Декабристов Николая Басаргина и Василия Ивашева действительно связывала крепкая дружба, начавшаяся еще в те времена, когда они были молодыми офицерами, адъютантами Витгенштейна. Василий Ивашев был скромным, чутким, чрезвычайно, как бы мы сейчас сказали, интеллигентным человеком. На каторге с ним произошел один примечательный эпизод, довольно известный, однако достойный того, чтоб повториться о нем, сделав здесь несколько шагов боковой тропкой нашего путешествия. В Чите Николай Басаргин получил известие о смерти своей маленькой дочки Софьи, это было его второе горе — мать девочки, урожденная княжна Мещерская, скончалась перед тем. Сам охваченный смертной тоской, декабрист, однако, находит в себе силы поддержать участливым словом друга, который незадолго до перевода декабристов на Петровский завод совсем упал духом, как-то странно замкнулся в себе, «был грустен, мрачен и задумчив». Только Басаргин никак не мог предположить, что Ивашев задумал в эти дни нечто особенное-изготовился рискнуть жизнью в безумном поиске свободы. Решение это, принятое в одиночку, было твердым и окончательным. Судя по всему, побег был уже подготовлен. В лесной глуши какойто беглый каторжник, с которым Ивашев установил связь, будто бы вырыл для декабриста тайник, закупил и завез туда продуктов — Ивашев, оказывается, утаил от досмотров полторы тысячи рублей. И казематный тын уже подпилил соучастник Ивашева. Ночью они должны были встретиться у лаза, схорониться в тайнике, дождаться, когда прекратятся поиски, и направиться к китайской границе…
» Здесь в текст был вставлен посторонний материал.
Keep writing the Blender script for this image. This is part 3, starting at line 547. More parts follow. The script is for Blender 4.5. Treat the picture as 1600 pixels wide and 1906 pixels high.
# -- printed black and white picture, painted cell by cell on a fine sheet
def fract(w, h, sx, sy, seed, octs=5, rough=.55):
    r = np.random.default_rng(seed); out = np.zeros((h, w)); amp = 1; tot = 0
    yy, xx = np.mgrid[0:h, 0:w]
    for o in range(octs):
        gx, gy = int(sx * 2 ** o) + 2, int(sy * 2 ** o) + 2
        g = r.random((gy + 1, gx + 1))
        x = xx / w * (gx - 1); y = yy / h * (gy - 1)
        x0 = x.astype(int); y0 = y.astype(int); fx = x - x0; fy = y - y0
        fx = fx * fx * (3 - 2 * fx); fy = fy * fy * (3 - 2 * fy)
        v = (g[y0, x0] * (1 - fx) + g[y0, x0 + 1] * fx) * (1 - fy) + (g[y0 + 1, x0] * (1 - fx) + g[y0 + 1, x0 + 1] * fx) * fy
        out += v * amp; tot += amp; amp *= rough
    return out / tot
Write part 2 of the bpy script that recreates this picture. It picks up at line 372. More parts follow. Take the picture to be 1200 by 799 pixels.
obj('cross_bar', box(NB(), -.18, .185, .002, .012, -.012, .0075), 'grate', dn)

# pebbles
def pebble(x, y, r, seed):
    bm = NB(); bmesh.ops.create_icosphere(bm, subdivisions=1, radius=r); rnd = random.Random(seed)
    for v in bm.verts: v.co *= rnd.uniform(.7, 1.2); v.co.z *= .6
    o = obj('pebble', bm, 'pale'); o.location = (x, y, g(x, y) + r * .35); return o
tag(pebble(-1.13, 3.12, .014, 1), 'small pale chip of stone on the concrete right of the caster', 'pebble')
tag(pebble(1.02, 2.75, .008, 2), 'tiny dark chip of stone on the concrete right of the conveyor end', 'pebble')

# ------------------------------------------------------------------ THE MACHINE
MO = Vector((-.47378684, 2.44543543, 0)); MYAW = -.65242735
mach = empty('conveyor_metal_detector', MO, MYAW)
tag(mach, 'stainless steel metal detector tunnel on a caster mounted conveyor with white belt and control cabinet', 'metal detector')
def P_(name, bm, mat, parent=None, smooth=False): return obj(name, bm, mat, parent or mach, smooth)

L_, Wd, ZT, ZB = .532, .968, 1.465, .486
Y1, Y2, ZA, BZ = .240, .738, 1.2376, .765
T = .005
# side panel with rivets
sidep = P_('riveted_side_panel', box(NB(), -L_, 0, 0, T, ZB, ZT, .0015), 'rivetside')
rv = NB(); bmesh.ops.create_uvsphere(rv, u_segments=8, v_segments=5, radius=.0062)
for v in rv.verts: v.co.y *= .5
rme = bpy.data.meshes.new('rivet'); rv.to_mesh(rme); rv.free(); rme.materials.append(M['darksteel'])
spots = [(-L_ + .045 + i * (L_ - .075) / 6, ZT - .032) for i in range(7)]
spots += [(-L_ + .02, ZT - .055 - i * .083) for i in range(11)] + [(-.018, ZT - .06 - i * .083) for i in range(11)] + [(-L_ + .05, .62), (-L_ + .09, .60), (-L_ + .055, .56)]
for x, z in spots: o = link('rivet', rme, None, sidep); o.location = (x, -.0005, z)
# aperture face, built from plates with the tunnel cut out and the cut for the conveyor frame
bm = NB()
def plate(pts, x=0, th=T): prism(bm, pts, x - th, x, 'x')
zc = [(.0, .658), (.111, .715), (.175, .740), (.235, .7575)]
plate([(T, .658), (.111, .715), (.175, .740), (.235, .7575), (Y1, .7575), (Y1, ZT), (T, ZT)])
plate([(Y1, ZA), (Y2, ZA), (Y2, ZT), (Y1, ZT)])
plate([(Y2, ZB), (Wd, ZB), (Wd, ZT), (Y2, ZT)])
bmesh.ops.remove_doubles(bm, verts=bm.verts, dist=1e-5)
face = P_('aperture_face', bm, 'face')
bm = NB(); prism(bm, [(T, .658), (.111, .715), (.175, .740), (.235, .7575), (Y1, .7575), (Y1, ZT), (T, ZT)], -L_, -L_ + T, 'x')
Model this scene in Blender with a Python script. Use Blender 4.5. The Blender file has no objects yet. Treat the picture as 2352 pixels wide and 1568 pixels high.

Николай Басаргин, узнав днем об этом плане, был уверен, что беглый каторжник либо убьет соучастника, чтоб завладеть деньгами, либо выдаст начальству, заслужив прощение себе. И он с трудом уговорил Ивашева подождать хотя бы неделю, еще раз взвесить все обстоятельства, подумать о возможных последствиях этого опасного замысла.
Три дня Николай Басаргин тревожно и заботливо опекал друга, надеясь, что тот все же не решится на непоправимый шаг, и, должно быть, не раз вспоминал, как ему самому предложили бежать из Петропавловской крепости. Унтер-офицер, стерегущий декабриста на прогулках, не только взялся устроить его на отплывающий ночью иностранный корабль, но «для примеру» доказал реальность этого дерзкого плана — однажды среди ночи вывел узника за крепостные ворота. Страж вознамерился бежать вместе с декабристом. Два обстоятельства помешали, одно серьезнее другого, — у Басаргина не было тех денег, что требовались для организации побега, и были нравственные обязательства перед товарищами. Кстати, он мог легко скрыться за праницу еще из Тульчина — перед арестом в его руках случайно оказался чистый паспортный бланк, не востребованный к тому моменту каким-то французом, отбывающим на родину. Николай Басаргин уничтожил соблазнительную бумагу, чтобы пресечь мысли о побеге, которые-одни лишь мысли! — он счел бесчестьем…
А мне хотелось бы издалека проникнуть в душу того самого унтер-офицера; похоже, что это был не только рисковый и предусмотрительный, но и умный человек, внимательно присматривавшийся к трагедии, которая разворачивалась на его глазах, и, в отличие от его образованных, так сказать, подопечных, заранее увидевший ее финал. Дело в том, что он предполагал организовать побег еще одному декабристу, располагавшему и деньгами, и богатыми родственниками, способными материально поддерживать беглецов за границей. И тут ничего не сладилось, а этот вчерашний мужик тонко уловил, что все узники, как он сказал Басаргину, еще питают наивные надежды на милость молодого императора, хотя тот совсем «не такой человек», чтобы им можно было на что-то надеяться.
И еще я воображаю жертву, какою третий узник Петропавловки мог обрести свободу. Генерала Михаила Фонвизина в бытность его на службе очень любили солдаты и офицеры за храбрость и доброту. В Отечественную воину он, оказавшись со своей воинской частью в плену, узнал о подходе русских войск к Парижу, поднял восстание и разоружил французский гарнизон одного городка в Бретани.